I didn't comprehend all of this in one sitting. I understood just enough to know I needed Jesus but that my sins and failures kept me from him. I understood just enough to know that he had given his life to make a way for me to be saved from the punishment of sin and live forever with him. I understood enough, though, to realize that just believing these things was not enough. I understood enough to know that trusting that he could do them and would do them if I asked him to was not enough. I understood that he was waiting for me to surrender my life to him, not just for salvation, but for Lordship.

"That if you confess with your mouth, 'Jesus is Lord,' and believe in your heart that God raised him from the dead, you will be saved" (Romans 10:9 NIV).

That was what stopped me. How could I know that if I surrendered to him as Lord he would manage my life the way I knew it needed to be managed?

Lots of audacity for a 9 year old girl to ponder that question, huh? But I had struggled with surrender since I first began comprehending the call of Jesus Christ upon my life at age 6. I just couldn't let go. What if God messed my life up?

One day I was standing in the hallway of my home. It was like suddenly the light shone in. "If Jesus loved me enough to leave heaven and go to the cross to pay the price I owed for my sins, surely he must love me enough that he will do what is best with my life."

I was faced again with the question of surrender. But this time, I saw the picture more fully. Part of me said, "No, don't do it!" But the other part of me said, "I have to do it! I cannot take a chance on not doing it. I will take my chances on God!"

I am so thankful for that wonderful day. I determined that I would wait till I was in bed. I wanted to be totally alone and undisturbed by any interruptions. That night I would tell Jesus that I was accepting his offer of salvation on his terms, surrender. Such a wonderful peace flooded over me. All afternoon, and all evening, my heart was light. I could hardly wait till bedtime.
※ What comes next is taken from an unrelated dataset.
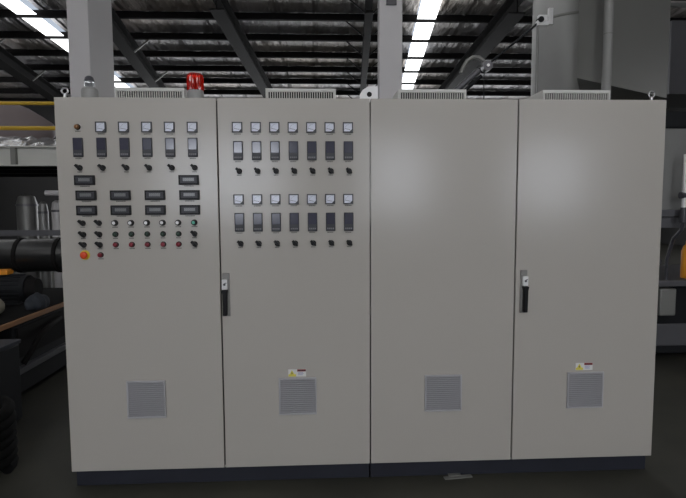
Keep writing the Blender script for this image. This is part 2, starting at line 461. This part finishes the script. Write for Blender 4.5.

That night I went to bed and prayed for a long time. I thanked Jesus for dying for my sins, and I told him I knew I did not deserve it and had nothing he should want, but that I was giving him all of me for whatever he chose to do with my life. I told him that this did not seem like enough and if ever there were anything else I needed to do in order to be saved to let me know. In all the 44 years since, he has never shown me anything else I should do. What he did was enough!

I believed. I trusted. Finally I surrendered. Many years later it dawned on me that I was not saved that night as I prayed. I was saved in the hallway as I surrendered!

Surrender is like this:
Jesus stands at the door and knocks. The door is locked from the inside. Jesus can't get in unless I unlock the door. I can believe it is Jesus knocking at the door. I can trust him that he will come in. I can even say, "Come into my heart Lord Jesus." But until I unlock the door and surrender the barriers to him, he cannot come in. I unlocked the door to my heart without saying a word, by a choice to surrender. The words of my prayer later that night were a confirmation and a wonderful time of fellowship with the One who had become my Lord and Savior earlier that day.

It is so important for us to get the saving part down right because the Bible says the living part is patterned after the saving part.

"And now just as you trusted Christ to save you, trust him, too, for each day's problems; live in vital union with him" (Colossians 2:6 TLB).

"So then, just as you received Christ Jesus as Lord, continue to live in him" (Colossians 2:6 NIV).